Sponsorship training is online or in person



by Donovan Jackson
Air University Public Affairs


4/12/2013 - MAXWELL AIR FORCE BASE, Al  -- Relocating to a different installation every couple of years is an inevitable part of military service. To help ensure that a smooth transition occurs, service members and their families rely on the assistance of a well-trained sponsor.

Sponsors serve as a link between an installation and its incoming service members. They help aid new base members by offering assistance when handling situations such as housing, vehicle registration and transportation needs.

"Successful incorporation of an assigned sponsor' s expertise is very important," said Lela Brown, section chief at the Airman and Family Readiness Center. "When the sponsor is properly trained, the incoming service member will be able to better focus on the mission as they integrate into the unit and the transition will be more successful as they will not have to focus on some of the minor details of the move."
 
Along with traditional sponsorship training methods, sponsors can use an online source called e-Sponsorship Application and Training, or e-SAT, which can be accessed via the website www. militaryinstallations.dod.mil.

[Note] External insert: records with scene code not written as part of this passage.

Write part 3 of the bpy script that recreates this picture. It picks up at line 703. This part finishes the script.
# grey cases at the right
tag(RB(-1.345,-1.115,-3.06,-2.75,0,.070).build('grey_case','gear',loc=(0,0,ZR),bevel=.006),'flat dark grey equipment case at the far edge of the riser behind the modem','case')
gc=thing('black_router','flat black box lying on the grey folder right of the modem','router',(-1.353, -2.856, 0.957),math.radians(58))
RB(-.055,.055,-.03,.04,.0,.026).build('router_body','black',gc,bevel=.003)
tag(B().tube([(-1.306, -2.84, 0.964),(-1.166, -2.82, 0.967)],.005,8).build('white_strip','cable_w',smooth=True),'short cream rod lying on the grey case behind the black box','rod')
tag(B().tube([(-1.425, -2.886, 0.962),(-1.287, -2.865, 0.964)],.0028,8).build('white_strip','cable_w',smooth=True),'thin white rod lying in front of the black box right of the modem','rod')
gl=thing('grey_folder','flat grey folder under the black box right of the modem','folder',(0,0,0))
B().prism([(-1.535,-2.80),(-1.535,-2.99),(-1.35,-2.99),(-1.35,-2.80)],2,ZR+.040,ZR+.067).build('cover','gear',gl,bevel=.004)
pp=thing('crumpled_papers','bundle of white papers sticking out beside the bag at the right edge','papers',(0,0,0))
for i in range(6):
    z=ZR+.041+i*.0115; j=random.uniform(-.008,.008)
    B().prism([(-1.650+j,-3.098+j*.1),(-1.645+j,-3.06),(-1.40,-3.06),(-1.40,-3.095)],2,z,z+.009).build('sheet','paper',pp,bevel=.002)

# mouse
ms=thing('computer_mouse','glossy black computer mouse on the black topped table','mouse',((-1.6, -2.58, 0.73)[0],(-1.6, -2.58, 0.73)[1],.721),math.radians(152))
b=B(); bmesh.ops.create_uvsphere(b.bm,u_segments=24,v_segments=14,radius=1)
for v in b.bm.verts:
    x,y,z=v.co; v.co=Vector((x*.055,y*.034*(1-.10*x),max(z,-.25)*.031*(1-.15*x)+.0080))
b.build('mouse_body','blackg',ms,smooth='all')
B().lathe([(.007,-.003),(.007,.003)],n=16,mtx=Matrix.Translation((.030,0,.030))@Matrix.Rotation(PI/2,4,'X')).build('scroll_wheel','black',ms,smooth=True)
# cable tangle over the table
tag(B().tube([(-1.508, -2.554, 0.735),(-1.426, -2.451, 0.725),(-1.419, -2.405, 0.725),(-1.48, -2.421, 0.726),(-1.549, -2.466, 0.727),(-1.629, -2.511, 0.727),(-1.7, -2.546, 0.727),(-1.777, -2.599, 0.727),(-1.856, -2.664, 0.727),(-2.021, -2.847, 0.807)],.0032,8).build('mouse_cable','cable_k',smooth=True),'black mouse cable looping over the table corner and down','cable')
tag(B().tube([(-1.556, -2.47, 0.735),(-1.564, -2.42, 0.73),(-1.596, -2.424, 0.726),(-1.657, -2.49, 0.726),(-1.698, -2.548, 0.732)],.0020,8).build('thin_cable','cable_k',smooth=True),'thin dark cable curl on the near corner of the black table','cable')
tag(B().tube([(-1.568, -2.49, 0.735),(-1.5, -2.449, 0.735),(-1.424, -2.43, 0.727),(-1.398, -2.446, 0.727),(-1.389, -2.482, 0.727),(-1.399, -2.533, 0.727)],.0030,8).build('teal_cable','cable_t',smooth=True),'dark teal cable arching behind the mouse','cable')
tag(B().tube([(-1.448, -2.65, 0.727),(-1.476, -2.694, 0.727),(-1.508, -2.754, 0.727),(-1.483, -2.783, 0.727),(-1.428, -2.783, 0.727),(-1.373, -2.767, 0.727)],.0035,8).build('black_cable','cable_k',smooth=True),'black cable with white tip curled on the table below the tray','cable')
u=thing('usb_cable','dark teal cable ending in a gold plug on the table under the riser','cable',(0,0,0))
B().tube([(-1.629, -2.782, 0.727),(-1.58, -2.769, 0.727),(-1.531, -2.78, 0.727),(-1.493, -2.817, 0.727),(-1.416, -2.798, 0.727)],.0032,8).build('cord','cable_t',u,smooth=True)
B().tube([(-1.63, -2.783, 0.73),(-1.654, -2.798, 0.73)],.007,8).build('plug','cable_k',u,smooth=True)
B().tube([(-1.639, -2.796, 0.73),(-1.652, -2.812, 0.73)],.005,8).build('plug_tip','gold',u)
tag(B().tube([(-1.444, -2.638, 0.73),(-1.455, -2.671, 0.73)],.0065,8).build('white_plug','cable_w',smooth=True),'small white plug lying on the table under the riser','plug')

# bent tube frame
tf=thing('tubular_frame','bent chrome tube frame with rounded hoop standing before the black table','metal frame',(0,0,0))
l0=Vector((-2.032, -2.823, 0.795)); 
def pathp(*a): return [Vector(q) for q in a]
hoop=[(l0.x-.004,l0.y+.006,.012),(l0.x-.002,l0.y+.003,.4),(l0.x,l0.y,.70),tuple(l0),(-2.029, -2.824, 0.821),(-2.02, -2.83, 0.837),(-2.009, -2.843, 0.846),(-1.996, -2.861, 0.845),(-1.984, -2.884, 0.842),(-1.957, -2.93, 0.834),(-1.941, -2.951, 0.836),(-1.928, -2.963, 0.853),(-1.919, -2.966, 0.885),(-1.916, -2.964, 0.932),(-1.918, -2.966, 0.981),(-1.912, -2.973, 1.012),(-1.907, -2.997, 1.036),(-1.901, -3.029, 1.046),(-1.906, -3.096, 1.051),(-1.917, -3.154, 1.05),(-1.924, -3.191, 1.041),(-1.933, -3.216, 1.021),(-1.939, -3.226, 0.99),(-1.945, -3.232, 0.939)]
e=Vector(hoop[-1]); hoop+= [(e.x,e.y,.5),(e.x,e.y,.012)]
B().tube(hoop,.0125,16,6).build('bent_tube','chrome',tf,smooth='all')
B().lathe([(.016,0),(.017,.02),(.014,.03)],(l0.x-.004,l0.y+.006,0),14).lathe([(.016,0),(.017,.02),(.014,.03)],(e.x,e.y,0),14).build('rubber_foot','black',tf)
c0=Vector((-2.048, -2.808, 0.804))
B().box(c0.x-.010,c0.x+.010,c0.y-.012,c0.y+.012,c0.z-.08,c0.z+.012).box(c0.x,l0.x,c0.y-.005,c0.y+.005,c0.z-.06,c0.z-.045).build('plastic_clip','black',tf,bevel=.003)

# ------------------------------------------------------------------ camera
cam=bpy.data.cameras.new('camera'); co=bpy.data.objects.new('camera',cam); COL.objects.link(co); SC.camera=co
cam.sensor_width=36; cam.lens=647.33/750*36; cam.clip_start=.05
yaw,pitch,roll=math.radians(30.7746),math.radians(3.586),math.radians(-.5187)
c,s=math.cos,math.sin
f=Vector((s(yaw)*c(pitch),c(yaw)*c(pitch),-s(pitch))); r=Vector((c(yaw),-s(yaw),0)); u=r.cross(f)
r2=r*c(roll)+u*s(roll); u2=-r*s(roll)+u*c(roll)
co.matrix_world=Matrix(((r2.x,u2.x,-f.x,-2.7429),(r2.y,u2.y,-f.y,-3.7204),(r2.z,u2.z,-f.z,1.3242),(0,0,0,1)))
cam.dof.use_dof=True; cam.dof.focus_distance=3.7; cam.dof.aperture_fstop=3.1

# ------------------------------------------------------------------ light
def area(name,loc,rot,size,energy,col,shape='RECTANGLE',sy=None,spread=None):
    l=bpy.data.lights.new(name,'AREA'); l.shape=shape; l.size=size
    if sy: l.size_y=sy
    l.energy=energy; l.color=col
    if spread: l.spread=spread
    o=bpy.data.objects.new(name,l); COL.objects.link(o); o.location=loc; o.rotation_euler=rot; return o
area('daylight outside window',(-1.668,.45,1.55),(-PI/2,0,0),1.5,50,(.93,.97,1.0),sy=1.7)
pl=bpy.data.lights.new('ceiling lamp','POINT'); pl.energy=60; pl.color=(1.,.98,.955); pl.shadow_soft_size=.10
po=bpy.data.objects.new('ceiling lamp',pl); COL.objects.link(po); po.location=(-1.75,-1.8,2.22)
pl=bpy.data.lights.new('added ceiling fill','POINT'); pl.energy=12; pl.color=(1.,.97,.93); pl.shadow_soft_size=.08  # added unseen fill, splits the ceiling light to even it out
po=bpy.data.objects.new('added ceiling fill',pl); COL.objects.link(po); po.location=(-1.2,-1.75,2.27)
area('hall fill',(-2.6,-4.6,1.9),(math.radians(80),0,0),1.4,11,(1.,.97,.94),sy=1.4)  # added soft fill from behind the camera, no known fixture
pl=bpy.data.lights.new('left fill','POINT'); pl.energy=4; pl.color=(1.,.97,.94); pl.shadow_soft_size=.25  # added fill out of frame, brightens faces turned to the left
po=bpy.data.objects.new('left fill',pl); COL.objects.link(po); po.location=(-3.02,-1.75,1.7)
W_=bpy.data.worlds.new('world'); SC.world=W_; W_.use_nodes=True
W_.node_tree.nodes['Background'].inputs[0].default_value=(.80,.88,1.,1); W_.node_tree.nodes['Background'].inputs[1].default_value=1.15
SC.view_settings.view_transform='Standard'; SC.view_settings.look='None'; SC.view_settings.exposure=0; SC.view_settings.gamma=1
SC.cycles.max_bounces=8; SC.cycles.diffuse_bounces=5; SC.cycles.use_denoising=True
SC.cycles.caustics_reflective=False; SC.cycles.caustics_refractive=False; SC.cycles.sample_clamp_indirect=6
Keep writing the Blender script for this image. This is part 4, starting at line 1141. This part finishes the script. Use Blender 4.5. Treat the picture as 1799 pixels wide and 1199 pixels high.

The online training program offers sponsors a multitude of resources for information including training methods, links to relocation resources and an email function designed to facilitate communication between sponsor and incoming service members.

"My sponsoring techniques are strongly based off of my training as well as my own experiences with once being a new member of an installation," said Airman 1st Class Kadeem Baker, 42nd Force Support Squadron.
 
"I pay close attention to the needs of an incoming Airman, and I make it my duty to be available to them at all times while I am their sponsor."

Baker said sponsorship is a rewarding job and he is looking for- ward to sponsoring his third Airman soon.

According to Airman 1st Class Brian Hollingsworth, a customer support technician for the 42nd FSS, not knowing anyone when arriving at a new installation is not a good feeling.

"Nothing is worse than arriving at a new base and not knowing anyone or knowing where to go or  what to do," he said. "When I began my assignment at Maxwell, my sponsor really made me feel
welcomed, and I felt that he made my adjustment to the base a priority of him. I'm sure that his  training and prior experience played a role in his efforts."